Jerry: You know, there are all these complications in life, and of course you’re going to encounter them. I’m abstracting them from the Preface, and in the book we will see the complications exemplified in 3D, with many more downsides, problems, pitfalls, and so forth as you live life.
Because anyone can say that, “Oh I want to be sincere, I want to live my ideas.” Well, that’s easy to say, right? It could be in a fortune cookie, you know, “Live your ideas.” But to actually live them isn’t that easy, and it has pitfall, pitfall, pitfall, because there’s a limited number of good ideas and a lot of bad ideas. Something like that is what you go through.
Abigail: Yes, you make your way through the human surround, the human scene, in which, unless you’re winning every contest that you enter—and I sure wasn’t—you’re not well understood. People kind of avert their eyes out of self-protection in order to keep their own system, their life system, going. And so you find yourself much more alone than you ever set out to be. You didn’t even ask yourself, will I be alone? But you can make some choices that put you out there alone for one reason or another. So there are all kinds of unforeseen traps, pitfalls, hazards, insuperable obstacles to climb over that they didn’t tell you about.
Jerry: It’s interesting because we’re looking at the complications, challenges, difficulties and so forth. But this is the Preface, you know. You’re leaving home for the first time, headed to Paris on a Fulbright. What an adventure. And you say, was I fearful? No, no, I was filled with desire and thought I was ready for anything. Well, you weren’t quite ready for anything, but you were ready to be ready for anything. And I doubt that you regret that cheerful launching of yourself into the world via Paris.
Abigail: No, it was very sincere. I had comrades, you know, fellow Fulbrights, people I chummed with that year. Many of them were somewhat cynical, somewhat wary, armored, defensive.
Jerry: They’re all young, right? They’re essentially students, advanced students or something, and a bunch of them headed to Paris for this year’s fellowship, right? And so you’re all comparing notes with each other in this new scene, exciting scene of Paris.
Abigail: Yes. I might have been as open and wide-eyed as any of us got to be. I had a friend or two. I’m thinking of my friend John Armstrong who, like me, wanted to test his ideals against the real world. And that could be thought childish. Most people didn’t talk about their ideals in contradistinction to the real world, but John did.
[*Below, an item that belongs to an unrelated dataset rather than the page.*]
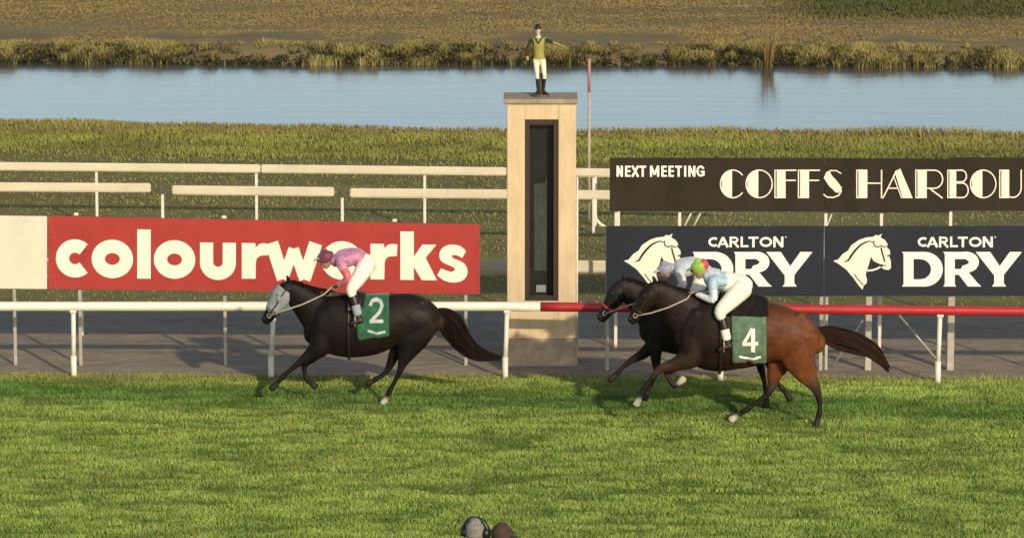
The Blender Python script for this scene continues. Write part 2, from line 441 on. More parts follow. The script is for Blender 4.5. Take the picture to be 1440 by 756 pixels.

Jerry: That’s quite a story. When you get to the book, that’s another story. What struck me as hard as anything in the whole book is the story of John Armstrong. Yes, but this openness—which you still have, sweetheart.
Abigail: Oh, good for me.
Jerry: When we fell in love, your colleagues warned you against it because they’re worldly-wise. But you close yourself off to a lot if you’re just worldly wise. You know, “Oh, don’t go there, you can’t go there, this won’t work, that won’t work.” And your attitude, that you already expressed throughout this Preface is, “Well, let’s find out.”
Abigail: Yes, I’m not a philosophe for nothing. I’m a philosopher. I want to know the truth as I encounter it. I can’t know the truth about things where I have no access—which are multitudinous—but I have access to my own story, and I want to know the truth about it.
Jerry: Yes, and Confessions of a Young Philosopher is the record of that search for truth in your own life.